6’7 ’23 Steven Lassiter (The Burlington School)

Although there were multiple notable standouts for the Spartans, their lack of true interior pieces made Lassiter’s performance even more remarkable. His shot-making ability will most likely be the top takeaway for most spectators, but folks have to appreciate everything he did as a defender and rebounder. Lassiter finished with consistency, ran the floor in transition, and contained bigger opponents quite well inside the paint. He was a major asset in this contest. 

6’8 ’24 Michael Marcus (Carmel Christian)

There were many standouts for the balanced Cougars in this contest, but Marcus’ steady, low-maintenance identity allowed him to regularly make plays within the flow of the action. He’s big, strong, and utilizes his body well on both ends of the floor.
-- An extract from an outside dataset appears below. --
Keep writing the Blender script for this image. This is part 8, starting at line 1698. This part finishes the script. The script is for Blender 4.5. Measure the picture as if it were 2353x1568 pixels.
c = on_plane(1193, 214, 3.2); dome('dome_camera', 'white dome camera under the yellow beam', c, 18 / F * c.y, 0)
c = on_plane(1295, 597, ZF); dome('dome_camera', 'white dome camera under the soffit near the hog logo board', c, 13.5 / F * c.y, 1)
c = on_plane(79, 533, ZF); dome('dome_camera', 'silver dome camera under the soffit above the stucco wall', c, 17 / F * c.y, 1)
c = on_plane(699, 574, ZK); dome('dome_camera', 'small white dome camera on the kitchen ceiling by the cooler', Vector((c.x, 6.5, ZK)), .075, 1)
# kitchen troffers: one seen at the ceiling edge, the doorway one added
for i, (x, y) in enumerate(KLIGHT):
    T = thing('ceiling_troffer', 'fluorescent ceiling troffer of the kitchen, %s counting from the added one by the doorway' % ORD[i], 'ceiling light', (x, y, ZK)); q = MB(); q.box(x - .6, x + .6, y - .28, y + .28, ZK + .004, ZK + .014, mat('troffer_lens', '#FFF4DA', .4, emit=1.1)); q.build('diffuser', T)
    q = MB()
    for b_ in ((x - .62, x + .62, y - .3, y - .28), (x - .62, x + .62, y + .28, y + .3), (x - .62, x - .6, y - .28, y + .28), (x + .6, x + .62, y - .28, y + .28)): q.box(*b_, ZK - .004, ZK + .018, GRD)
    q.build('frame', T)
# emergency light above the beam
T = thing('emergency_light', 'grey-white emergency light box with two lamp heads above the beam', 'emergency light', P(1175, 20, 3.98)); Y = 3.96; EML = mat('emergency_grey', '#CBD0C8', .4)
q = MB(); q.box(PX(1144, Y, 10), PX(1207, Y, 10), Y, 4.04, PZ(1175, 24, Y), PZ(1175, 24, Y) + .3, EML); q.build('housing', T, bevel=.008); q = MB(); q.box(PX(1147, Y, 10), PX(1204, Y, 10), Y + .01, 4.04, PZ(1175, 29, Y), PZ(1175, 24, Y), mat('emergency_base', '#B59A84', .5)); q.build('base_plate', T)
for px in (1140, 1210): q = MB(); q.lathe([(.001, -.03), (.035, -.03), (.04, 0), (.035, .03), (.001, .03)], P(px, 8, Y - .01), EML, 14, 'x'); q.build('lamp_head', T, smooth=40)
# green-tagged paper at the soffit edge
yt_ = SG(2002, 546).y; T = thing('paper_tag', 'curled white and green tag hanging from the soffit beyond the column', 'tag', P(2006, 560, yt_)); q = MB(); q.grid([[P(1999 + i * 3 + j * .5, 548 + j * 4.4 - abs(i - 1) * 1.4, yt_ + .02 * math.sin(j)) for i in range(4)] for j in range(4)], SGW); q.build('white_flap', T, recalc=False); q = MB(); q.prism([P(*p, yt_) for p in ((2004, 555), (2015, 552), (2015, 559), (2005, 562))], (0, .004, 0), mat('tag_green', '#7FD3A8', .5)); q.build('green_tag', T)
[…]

Marcus carves out space well, finishes around the basket, and secures rebounds at a quality rate. He protects the paint effectively and runs the floor properly in transition. 

6’1 ’23 Cannon Keziah (Northwood Temple)

Despite some struggles as a team, Keziah really stepped up to make a lot of plays for Northwood Temple. He’s a knockdown shooter, both off the catch and bounce, who consistently burdened a heavy offensive load throughout this showing. Keziah operated as the primary ball-handler and playmaker, yet still found ways to apply nonstop pressure as a perimeter shooter. In a college setting with more surrounding creators, Keziah could arguably bring even more value to a team.